Thanks to Eric for covering yesterday. Much like we do with Space City Weather, he and I will split duties, though I’ll spearhead most of this site, as he does with Space City Weather. Today we’ll discuss more about why the GFS model is probably getting the day 10+ range wrong. We’ll also tackle part 3 of our seasonal outlook which discusses water temperatures in the Atlantic.
One-sentence summary
The tropics are quiet, and we continue to believe that what is shown on the GFS model late in its forecast period is not a serious concern.
Happening now: Not too much!
All is quiet across the tropics this morning with no disturbances of note. The main weather feature right now is an upper low near New England that has been responsible for directing Canadian wildfire smoke into the East.
While this is not directly related to tropical weather, it was noteworthy to watch the squashing of fair weather clouds as smoke moved into some locations in the Northeast. Reminiscent of how Saharan dust can help inhibit tropical systems. We’ll touch more on the dust situation next week.
The medium range (days 6-10): Nothing yet
We continue to see quiet conditions likely to continue through about day 10, so there is not much to discuss here.
Fantasyland (beyond day 10): The GFS is probably still wrong
We’ve talked about this for a few days now, but we also know that when something shows something adverse consistently, it can spark some concerns. Despite the fact that the GFS operational model has shown a substantial storm for multiple straight runs in the day 12 to 16 timeframe, we remain fairly convicted that it’s really nothing to worry over. Besides the fact that the GFS frequently gravitates toward “scareicanes” in the Gulf this time of year, Eric also touched on the ensembles not supporting it yesterday. That remains true today.

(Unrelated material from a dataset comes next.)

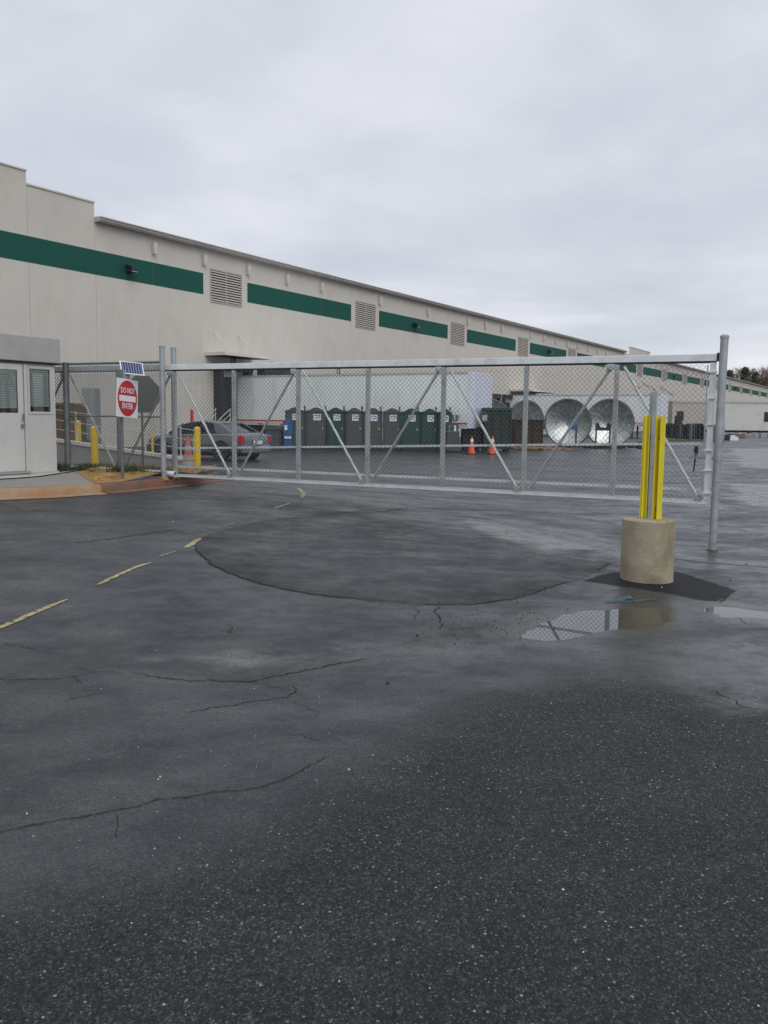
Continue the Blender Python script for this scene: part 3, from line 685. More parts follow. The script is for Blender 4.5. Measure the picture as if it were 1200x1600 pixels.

Operational model runs are really just that: One run of one model. It’s deterministic. This is what the model thinks is going to happen, and that’s that. Ensemble guidance is much more nuanced. You take those models, like the GFS or ECMWF (the Euro) and run it 30 to 50 different times with tweaks to how the model is initialized, the starting point that it bases the rest of the forecast on. By doing this, you get a more realistic set of possible outcomes than just what one deterministic model shows. And in the case of this rogue GFS model storm, the ensemble guidance offers little additional support for something like the operational model shows. And the European model? It shows nothing at all.
That said, there’s good reason to think that something may be afoot late. I touched on this a little back on Monday. But the overall background pattern is going to become a bit more supportive for rising air in the Atlantic.
Couple that with an upper level pattern that shows a mean trough (dip in the jet stream) over the Southeast, eastern Gulf, and western Caribbean, and that argues that, broadly, we look more favorable for tropical development toward the final 7 to 10 days of June. But probably not like what the GFS operational model is showing at the moment. We’ll see if this can roll forward as we move into next week.
The 2023 seasonal outlook Part 3: Atlantic Ocean water temperatures
On Tuesday we discussed what the outlooks were for the 2023 Atlantic hurricane season. Yesterday we broke down El Niño. Today, let’s look at the Atlantic Ocean. With the exception of the northeast Gulf of Mexico, the area off the immediate Southeast and Mid Atlantic coasts, and a chunk of the subtropical Atlantic, the entire basin is running hot, with widespread water temperature anomalies that are above normal.
As Michael Lowry pointed out in his (always excellent) daily tropical newsletter yesterday, the eastern portion of the Atlantic is at its warmest levels on record for this time of year, and it is not really even close. Obviously, this is important. But just how important? If you look at page 9 of Colorado State University’s seasonal hurricane outlook from this month, you’ll find that eastern Atlantic SSTs have a nearly 0.6 correlation to seasonal accumulated cyclone energy (ACE). In simple terms: A warm eastern Atlantic this time of year typically produces active hurricane seasons.
It’s tough to find a true analog to this year though because a.) this is the record warmest and b.) no previous upper-end warm eastern Atlantic basin temperatures coincided with an El Niño event in the Pacific. But, looking at the Atlantic in a box, if you took the five warmest years outlined in CSU’s forecast behind 2023, you averaged 23 named storms. Big yikes. Compare this to what we said about El Niño yesterday, which averaged 9 storms. Those goalposts are wide enough for <insert the name of a football kicker who has undoubtedly made you angry at some point> to never miss. No one ever got into weather forecasting because it was easy.
So El Niño implies a weak hurricane season, while the current water temperature situation in the Atlantic implies an extremely active season. This is a tug of war and a half, and one of the most fascinating seasonal forecasting challenges I’ve ever seen. Tomorrow we’ll talk about some risks and tie a ribbon on all this.